Fechados sobre si mesmos, ensimesmados e acuados os sujeitos apelam para subterfúgios como condomínios fechados, shoppings centers, carros protegidos por películas de segurança, restrição territorial e compressão das relações sociais, lugares onde se pensa encontrar segurança.
Dessa forma seguimos, pensando estar protegidos, resguardados e salvos da insegurança que acomete a cidade. Ledo engano!!! Continuamos oprimidos pelo medo, pelo pavor de ser a próxima vítima a alimentar as estatísticas.
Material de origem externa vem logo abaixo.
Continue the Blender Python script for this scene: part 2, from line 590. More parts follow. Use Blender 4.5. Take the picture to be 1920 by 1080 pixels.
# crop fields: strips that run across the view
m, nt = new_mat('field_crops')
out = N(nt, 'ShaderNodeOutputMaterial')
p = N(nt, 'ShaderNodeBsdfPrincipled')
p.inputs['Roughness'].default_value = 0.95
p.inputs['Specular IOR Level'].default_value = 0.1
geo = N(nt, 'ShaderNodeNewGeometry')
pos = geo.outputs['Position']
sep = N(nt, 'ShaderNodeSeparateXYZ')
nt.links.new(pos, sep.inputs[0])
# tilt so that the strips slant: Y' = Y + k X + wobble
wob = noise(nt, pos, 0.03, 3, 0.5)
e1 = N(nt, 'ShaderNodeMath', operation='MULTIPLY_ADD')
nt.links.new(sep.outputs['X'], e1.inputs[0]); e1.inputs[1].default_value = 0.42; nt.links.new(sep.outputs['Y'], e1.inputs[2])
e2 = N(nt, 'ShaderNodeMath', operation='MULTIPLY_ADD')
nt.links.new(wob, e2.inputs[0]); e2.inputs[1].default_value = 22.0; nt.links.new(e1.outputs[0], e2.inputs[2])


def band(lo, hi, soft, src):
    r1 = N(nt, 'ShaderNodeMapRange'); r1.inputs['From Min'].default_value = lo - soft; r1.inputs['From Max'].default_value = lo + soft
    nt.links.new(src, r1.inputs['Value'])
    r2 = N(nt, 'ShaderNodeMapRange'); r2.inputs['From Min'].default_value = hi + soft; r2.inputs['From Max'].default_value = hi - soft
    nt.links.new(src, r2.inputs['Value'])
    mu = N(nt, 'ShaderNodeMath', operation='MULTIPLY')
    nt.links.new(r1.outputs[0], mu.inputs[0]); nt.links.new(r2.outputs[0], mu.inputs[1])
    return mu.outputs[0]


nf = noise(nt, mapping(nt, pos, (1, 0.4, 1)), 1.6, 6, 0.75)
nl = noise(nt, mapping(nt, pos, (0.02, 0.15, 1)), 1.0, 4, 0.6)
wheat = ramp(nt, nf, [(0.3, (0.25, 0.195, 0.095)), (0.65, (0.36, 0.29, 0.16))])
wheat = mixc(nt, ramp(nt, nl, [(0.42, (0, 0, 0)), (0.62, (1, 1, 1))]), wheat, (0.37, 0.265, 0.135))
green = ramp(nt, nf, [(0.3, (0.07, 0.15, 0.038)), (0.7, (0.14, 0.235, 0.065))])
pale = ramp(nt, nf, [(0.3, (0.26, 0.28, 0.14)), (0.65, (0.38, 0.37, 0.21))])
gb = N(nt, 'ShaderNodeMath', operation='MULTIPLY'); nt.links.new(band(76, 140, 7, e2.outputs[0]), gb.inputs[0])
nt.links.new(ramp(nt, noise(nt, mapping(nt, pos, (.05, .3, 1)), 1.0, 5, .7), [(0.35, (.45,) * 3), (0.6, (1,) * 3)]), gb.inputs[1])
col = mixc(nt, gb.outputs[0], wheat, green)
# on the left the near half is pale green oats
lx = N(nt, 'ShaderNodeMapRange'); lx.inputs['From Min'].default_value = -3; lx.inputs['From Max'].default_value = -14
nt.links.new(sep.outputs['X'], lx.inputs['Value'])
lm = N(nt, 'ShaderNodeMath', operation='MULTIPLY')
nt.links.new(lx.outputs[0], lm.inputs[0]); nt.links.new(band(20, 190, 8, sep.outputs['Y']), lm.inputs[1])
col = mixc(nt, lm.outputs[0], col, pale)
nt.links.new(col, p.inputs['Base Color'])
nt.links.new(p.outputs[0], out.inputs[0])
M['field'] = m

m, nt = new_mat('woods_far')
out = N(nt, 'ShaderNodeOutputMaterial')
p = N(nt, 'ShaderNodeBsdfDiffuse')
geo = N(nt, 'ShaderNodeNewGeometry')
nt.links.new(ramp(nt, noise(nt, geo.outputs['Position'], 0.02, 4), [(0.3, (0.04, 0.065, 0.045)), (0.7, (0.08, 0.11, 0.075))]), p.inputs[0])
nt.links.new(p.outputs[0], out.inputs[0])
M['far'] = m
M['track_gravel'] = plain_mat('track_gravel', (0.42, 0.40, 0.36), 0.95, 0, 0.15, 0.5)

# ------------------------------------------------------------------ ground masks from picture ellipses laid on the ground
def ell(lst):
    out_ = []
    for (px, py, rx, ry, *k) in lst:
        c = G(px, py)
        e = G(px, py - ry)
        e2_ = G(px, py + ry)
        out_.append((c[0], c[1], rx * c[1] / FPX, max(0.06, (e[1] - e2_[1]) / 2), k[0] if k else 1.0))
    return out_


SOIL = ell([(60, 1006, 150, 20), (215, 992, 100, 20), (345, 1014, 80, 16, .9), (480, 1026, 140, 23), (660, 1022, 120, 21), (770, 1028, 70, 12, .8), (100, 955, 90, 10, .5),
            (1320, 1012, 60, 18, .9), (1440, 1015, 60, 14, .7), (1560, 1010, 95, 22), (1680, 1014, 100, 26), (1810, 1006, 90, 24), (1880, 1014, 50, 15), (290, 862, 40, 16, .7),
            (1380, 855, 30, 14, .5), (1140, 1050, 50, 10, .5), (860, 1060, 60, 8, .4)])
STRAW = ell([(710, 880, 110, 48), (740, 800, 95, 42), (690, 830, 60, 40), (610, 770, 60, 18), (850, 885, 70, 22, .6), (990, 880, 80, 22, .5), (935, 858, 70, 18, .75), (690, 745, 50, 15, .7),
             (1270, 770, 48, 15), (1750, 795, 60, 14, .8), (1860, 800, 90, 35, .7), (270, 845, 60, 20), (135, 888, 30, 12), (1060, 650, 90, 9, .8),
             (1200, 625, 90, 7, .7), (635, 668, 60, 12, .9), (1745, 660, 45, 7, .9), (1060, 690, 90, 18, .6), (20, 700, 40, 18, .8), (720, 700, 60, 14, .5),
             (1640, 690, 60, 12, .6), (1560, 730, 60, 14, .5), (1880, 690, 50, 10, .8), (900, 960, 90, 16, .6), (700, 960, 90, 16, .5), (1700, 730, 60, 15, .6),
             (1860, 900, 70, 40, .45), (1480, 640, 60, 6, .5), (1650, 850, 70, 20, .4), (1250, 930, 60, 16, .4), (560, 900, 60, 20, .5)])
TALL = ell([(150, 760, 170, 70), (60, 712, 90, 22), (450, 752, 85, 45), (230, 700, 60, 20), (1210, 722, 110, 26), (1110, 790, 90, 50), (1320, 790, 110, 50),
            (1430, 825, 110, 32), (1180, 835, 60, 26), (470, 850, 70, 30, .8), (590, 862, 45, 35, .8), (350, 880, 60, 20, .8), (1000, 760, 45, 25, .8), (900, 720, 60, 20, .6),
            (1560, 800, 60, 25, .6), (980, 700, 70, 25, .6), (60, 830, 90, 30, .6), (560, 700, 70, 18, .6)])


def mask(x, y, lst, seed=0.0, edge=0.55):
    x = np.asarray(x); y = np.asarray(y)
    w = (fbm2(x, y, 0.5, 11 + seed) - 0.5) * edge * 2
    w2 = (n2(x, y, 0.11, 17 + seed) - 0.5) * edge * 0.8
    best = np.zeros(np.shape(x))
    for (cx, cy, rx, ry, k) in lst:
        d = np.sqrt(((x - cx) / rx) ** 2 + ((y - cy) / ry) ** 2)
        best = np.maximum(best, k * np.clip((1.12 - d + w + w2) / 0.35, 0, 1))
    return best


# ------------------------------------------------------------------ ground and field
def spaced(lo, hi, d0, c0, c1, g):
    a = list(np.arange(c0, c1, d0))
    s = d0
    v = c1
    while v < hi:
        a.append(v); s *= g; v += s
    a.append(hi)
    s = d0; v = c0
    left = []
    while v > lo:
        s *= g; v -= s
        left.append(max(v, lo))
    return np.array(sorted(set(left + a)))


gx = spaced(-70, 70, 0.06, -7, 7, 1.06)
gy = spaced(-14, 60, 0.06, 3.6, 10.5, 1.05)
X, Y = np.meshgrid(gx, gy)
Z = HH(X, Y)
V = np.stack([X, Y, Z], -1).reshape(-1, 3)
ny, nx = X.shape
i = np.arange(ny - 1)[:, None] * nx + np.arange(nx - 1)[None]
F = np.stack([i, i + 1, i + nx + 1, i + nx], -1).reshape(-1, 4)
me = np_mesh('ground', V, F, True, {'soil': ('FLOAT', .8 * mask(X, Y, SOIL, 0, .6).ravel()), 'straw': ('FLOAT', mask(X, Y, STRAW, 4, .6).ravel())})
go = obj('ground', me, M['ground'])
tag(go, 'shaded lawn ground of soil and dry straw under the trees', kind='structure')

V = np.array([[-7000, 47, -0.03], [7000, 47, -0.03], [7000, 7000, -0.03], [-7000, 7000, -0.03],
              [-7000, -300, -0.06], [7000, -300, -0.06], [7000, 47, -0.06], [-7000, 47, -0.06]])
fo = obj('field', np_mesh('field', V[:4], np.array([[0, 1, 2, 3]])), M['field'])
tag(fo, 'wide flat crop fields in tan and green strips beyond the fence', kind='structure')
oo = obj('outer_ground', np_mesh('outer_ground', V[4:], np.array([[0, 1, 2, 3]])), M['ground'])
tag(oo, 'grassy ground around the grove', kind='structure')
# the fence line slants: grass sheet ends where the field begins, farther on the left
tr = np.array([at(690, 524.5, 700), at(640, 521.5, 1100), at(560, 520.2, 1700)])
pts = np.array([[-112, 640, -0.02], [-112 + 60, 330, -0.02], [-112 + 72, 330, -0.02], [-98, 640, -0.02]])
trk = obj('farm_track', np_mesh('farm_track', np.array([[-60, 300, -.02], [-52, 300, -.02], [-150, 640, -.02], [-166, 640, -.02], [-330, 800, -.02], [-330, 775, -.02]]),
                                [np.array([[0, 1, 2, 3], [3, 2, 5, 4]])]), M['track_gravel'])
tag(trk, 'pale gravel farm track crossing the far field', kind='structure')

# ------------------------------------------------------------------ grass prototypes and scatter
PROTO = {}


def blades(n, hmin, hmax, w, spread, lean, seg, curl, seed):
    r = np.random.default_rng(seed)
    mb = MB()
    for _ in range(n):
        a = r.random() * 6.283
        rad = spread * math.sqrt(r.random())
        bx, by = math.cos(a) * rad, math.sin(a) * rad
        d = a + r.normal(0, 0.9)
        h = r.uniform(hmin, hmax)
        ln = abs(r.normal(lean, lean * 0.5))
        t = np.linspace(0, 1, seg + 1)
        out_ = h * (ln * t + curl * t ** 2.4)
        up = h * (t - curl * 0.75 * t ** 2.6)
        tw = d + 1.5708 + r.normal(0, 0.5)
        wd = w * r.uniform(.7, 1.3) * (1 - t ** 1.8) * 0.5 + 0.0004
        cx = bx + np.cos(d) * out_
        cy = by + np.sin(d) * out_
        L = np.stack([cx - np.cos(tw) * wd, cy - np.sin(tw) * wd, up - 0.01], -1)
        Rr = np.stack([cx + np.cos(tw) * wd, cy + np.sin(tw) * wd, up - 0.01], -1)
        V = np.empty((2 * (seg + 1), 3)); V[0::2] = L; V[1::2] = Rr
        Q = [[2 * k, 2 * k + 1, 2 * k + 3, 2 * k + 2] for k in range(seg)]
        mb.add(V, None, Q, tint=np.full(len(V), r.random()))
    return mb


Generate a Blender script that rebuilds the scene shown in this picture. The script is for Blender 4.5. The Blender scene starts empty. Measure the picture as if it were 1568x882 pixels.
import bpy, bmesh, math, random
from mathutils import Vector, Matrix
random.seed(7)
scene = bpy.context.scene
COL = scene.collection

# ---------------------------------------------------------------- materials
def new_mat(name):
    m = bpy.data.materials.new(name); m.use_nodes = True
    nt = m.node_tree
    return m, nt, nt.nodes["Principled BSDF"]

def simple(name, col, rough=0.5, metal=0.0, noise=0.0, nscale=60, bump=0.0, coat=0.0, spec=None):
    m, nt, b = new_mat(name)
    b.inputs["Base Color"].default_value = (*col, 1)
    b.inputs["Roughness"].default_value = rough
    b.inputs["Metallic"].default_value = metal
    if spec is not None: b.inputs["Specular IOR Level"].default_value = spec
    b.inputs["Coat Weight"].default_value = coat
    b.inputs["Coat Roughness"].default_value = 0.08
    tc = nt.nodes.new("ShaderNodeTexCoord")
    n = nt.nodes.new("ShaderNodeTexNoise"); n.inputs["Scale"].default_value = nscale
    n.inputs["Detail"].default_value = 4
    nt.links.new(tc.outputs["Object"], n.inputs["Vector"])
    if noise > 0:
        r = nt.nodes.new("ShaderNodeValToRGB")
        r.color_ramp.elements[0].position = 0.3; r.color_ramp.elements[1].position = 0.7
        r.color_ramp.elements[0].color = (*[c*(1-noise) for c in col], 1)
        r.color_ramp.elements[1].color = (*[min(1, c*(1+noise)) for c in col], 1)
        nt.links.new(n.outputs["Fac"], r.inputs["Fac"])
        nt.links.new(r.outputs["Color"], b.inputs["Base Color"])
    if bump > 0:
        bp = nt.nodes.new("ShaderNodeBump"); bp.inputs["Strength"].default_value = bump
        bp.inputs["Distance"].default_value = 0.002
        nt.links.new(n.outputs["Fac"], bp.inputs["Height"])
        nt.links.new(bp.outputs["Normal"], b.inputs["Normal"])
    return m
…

Onde nasce a violência urbana afinal? Como é gerada? Sendo a violência um fator inerente a condição humana, seria uma expressão limitada aos mais rudes, menos educados, mais pobres, o que a tornaria uma marca de diferenciação de seres humanos bons e maus, assim como a inveja, característica de pessoas com baixo potencial humano, segundo o contexto cristão.
Mas a violência é filha da desigualdade e da discriminação. É acalentada no seio da ignorância não de quem a reproduz, mas daqueles que a provocam e que em ultima instancia mostram-se mais violentos do que os violentos. Se a violência é precedida pela raiva, se alimenta da angustia, do sentimento de exclusão e rejeição, a crueldade é filha da injustiça e do prazer impiedoso.
A cidade reproduz essa violência no seu espaço segregado, nas diferenças visíveis entre os bairros nobres e elegantes em contraposição as carências apresentadas por locais mais populares ou nos assentamentos precários, destituídos de toda e qualquer serviço e infraestrutura.
A face da crueldade, marcada na cidade é revelada nos sujeitos anônimos que habitam as ruas, nas crianças espalhadas nos sinais, nos catadores de lixo, nos carros, na noite alegre que transborda dos bares e restaurantes, no sono reconfortante e no choro dos desesperados.  
Há uma cidade desconhecida, que não é vista e se esconde por trás dos prédios modernos, das praças arborizadas, de avenidas bem cuidadas e da qual dependemos para sobreviver. É a cidade invisível, habitada por garis, domésticas, garçons, cordeiros (os mais invisíveis de todos!), enfim, por todos aqueles que silenciosamente trabalham para sustentar nosso estilo de vida. Imaginem a vida sem essas pessoas!!!